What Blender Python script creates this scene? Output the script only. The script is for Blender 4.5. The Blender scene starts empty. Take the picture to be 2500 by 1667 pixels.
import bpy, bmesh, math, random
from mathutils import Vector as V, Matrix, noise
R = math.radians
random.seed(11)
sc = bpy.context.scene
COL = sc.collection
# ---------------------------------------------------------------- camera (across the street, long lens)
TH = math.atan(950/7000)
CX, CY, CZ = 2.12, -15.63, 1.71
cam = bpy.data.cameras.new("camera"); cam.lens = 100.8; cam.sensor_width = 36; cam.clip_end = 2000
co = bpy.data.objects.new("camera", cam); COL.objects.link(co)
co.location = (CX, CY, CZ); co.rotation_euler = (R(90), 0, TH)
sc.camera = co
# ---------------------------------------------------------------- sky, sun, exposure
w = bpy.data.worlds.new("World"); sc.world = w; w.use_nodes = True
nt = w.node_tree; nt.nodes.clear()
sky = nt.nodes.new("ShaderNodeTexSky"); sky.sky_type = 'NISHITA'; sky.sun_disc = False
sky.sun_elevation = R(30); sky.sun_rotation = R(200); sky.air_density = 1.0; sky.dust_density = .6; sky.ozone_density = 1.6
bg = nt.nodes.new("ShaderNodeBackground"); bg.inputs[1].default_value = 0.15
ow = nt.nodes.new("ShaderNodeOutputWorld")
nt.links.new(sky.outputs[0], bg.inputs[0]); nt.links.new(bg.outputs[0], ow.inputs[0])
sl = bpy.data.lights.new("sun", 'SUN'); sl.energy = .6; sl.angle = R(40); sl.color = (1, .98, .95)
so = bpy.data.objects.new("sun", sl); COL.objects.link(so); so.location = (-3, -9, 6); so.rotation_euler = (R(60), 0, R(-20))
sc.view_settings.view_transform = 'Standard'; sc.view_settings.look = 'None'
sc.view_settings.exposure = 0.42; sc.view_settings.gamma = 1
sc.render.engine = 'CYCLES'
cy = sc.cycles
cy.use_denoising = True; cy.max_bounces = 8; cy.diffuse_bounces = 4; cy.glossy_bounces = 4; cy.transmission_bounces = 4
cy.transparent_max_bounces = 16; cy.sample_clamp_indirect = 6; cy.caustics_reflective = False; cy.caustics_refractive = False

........

INSTRUCTION >> All lines above with "scene" in them should be returned.

THE ANSWER >>
What Blender Python script creates this scene? Output the script only. The script is for Blender 4.5. The Blender scene starts empty. Take the picture to be 2500 by 1667 pixels.
sc = bpy.context.scene